Vision, in the old Roman conception, was the distinguishing faculty of the poet. And indeed vates, not poeta, marks the fundamental condition of his art. The seer precedes the maker. It is not indispensable that he should see more than other men, but he will see more clearly. His perceptions are acute and nimble; his sensations are intense. The retina and ear-drum deliver with peculiar speed and precision their messages to his brain. His glance tracks the eagle in his circles, and numbers the hues of the western sky. He catches the whisper of fainting winds, and spells the cadence of the rippling stream. To him all outlines are sharp and crisp, every tint is vivid, every tone is clear. Senses exquisitely organized are the first essential of the poet.
Sensations are fraught with countless degrees of pleasure, with infinite shades of pain. Those objects whose ideas awaken a feeling of delight we call beautiful. To register the beautiful is an instinct of the poet. With a nice reference to the pleasure imparted, he discriminates forms, divides the chromatic scale, graduates the gamut of sound. In a word, his æsthetic judgment is wakeful and unerring. But the keenest joys of the mind are not begotten by beauty pure and simple. There is a fuller and sweeter satisfaction than that derived from kaleidoscope combinations of color, arabesques without significance, and fantasias without text or theme. Wherever design emerges, the notion of fitness is born. The Greek found it in the human body. We can trace it in the flower and the star. When we contemplate those things of which design may be predicated, there is blended with the feeling of pleasure a perception of inward adaptation. The idea of perfection is married to the idea of beauty. The ideal is their offspring. Upon it the æsthetic judgment unaided dares not pronounce. The complex faculty, whose province is the ideal, is taste. It is the second requisite of the poet.

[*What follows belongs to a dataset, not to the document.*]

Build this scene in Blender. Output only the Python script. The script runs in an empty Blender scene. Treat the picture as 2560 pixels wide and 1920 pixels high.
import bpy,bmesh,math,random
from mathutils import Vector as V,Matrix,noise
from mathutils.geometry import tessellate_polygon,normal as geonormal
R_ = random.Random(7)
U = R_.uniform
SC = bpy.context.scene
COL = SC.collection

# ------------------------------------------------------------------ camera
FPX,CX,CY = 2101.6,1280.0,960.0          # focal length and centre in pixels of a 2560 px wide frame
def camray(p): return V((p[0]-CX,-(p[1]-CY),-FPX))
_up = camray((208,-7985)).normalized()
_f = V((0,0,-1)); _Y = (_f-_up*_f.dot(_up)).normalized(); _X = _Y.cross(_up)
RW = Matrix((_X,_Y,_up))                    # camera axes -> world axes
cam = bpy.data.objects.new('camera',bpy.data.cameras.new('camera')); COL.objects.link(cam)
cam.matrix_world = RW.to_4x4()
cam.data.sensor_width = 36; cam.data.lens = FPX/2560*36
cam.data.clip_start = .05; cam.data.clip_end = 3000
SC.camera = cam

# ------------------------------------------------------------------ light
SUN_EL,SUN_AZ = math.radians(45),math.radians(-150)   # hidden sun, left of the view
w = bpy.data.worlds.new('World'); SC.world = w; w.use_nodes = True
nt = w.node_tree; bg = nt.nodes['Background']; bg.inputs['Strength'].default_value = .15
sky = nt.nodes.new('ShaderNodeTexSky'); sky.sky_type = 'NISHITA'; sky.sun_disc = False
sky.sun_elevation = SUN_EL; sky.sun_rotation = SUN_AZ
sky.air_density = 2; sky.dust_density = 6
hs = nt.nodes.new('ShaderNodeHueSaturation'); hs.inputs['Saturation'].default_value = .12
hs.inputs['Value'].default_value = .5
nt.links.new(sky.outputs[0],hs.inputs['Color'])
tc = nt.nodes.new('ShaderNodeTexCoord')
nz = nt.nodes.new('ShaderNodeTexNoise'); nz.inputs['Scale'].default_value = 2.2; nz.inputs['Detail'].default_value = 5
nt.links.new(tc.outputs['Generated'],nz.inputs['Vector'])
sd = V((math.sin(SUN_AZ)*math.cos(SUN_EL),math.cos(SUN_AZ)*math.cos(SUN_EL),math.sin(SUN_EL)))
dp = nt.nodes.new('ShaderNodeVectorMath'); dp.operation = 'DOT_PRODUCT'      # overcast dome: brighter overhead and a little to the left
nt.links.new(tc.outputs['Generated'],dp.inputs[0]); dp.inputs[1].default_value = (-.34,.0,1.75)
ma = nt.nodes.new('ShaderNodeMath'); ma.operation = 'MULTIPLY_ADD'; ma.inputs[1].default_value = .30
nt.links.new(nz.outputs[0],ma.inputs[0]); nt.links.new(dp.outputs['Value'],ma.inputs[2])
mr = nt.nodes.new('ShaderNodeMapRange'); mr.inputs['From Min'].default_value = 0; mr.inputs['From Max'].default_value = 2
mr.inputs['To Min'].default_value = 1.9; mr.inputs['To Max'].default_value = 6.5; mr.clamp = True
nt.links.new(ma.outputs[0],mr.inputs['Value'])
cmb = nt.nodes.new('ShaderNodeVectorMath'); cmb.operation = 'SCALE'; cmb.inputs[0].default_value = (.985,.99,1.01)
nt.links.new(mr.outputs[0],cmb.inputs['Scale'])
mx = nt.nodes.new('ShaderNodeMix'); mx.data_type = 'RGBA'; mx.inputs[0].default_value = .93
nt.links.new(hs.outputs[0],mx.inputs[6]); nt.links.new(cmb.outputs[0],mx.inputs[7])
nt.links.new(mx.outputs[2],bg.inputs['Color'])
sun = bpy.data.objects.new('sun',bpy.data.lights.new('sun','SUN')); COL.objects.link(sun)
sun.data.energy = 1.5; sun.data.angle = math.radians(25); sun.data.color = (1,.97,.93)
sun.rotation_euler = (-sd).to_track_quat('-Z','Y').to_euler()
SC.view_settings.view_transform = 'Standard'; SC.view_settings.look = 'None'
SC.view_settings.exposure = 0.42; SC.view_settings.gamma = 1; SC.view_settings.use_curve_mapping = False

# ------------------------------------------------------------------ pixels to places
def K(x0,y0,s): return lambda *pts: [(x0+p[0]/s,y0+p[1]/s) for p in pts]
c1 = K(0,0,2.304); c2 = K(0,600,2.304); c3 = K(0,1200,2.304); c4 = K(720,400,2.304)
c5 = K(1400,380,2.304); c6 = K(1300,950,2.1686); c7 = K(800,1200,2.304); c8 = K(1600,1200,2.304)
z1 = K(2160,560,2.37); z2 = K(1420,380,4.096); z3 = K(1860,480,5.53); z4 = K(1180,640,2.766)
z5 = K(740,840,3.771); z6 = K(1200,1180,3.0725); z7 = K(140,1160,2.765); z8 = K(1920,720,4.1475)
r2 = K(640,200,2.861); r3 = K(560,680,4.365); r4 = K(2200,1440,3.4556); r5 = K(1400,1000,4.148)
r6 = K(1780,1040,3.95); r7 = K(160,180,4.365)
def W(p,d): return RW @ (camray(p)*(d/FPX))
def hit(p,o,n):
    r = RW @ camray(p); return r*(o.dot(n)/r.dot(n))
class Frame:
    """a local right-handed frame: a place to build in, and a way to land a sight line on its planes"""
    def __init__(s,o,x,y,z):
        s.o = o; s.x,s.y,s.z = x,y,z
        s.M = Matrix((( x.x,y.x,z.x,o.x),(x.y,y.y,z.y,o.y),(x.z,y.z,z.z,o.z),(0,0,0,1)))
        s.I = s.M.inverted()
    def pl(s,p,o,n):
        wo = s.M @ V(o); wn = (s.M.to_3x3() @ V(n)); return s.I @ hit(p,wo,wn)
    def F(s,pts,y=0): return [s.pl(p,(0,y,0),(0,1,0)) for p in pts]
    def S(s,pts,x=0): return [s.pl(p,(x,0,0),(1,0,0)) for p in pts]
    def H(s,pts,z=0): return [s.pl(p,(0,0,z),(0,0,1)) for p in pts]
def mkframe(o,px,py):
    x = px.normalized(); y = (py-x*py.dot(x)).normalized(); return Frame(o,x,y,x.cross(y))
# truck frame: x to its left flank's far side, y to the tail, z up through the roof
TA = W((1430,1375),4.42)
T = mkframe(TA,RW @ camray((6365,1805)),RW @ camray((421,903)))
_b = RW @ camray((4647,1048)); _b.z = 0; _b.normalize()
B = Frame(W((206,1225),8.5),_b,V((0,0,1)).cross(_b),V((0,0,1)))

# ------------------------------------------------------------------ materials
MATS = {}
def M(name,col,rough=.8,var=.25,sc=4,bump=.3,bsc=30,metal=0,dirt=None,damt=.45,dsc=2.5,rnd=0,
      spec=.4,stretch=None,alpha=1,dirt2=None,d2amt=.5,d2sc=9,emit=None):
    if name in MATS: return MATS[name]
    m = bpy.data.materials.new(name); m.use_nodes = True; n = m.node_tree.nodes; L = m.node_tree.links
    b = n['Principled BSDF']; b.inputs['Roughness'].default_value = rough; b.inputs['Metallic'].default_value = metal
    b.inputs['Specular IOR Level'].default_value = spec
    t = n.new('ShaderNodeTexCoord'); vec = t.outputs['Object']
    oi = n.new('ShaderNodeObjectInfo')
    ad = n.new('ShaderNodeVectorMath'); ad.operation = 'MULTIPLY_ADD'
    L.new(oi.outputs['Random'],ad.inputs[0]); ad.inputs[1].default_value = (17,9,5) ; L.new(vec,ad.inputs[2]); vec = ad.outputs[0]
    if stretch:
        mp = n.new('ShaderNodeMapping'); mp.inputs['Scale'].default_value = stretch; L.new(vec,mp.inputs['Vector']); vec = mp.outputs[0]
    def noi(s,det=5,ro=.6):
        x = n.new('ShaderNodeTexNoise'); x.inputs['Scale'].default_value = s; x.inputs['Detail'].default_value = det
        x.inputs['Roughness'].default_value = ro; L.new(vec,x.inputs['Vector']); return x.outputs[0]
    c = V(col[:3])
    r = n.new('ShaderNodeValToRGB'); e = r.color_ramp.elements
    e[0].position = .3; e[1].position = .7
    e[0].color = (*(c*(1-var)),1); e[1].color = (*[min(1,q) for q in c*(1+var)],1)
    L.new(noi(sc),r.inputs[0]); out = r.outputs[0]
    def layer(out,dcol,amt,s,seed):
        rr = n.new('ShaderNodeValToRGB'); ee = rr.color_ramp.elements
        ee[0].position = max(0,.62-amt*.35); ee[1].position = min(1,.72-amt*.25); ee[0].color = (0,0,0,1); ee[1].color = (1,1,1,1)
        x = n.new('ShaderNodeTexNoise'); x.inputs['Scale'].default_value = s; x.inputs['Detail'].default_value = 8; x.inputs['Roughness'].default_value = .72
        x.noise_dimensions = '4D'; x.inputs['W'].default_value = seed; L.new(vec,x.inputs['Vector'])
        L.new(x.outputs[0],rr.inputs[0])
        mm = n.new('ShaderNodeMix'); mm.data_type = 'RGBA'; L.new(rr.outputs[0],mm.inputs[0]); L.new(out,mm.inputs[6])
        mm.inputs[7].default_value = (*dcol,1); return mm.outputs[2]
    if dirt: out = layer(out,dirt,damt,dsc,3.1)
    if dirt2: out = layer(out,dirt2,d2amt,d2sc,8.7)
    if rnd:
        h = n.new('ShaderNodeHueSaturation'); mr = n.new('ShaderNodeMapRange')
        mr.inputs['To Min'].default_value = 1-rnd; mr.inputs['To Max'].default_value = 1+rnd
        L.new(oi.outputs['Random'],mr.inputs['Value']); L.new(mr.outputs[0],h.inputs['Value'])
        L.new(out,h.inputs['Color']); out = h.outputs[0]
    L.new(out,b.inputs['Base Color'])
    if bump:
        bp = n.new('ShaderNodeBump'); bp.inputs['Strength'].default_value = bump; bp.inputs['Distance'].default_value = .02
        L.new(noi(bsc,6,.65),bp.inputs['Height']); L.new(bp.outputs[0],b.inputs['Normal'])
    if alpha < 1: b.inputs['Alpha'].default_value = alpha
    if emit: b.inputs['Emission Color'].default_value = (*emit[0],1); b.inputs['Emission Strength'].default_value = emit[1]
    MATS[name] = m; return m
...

Most persons of culture and refinement have taste in some degree. They are no strangers to the pure delight evoked by a smiling landscape. In the human form they enjoy the beauty of outline and proportion, and recognize the nice adjustment of structure to a central aim. But their joys are transient. The flower fades; sunset yields to moonlight; autumn touches with her pencil the canvas of the spring; one graceful attitude melts into another; emotions course across the countenance like winds over standing wheat. The poet comes. His mission is to chain the fleeting, to fix the evanescent, to reproduce the past. He brings you a rose with the bloom on it; calls up the buried friend; stays the sinking sun on the edge of his western bed. His life is a long revolt against the law of change. Nor is he confined to imitation. His sphere transcends realities. He may play with nature, if he will not violate her. His memory is not a store-house only, but a crucible as well, where the phenomena of sense lie fused in a glowing golden mass. Through his brain float airy shapes surpassing and yet suggesting the grace of earthly forms; ideals strange and fantastic, yet bound by subtle ties of relationship to types of the actual world. His fancy is ever in labor. Incessant gestation, incessant parturition, engage her energies. Reproduction, creation, is a law of the poet’s being. It is this which vindicates his right to the noble name of maker.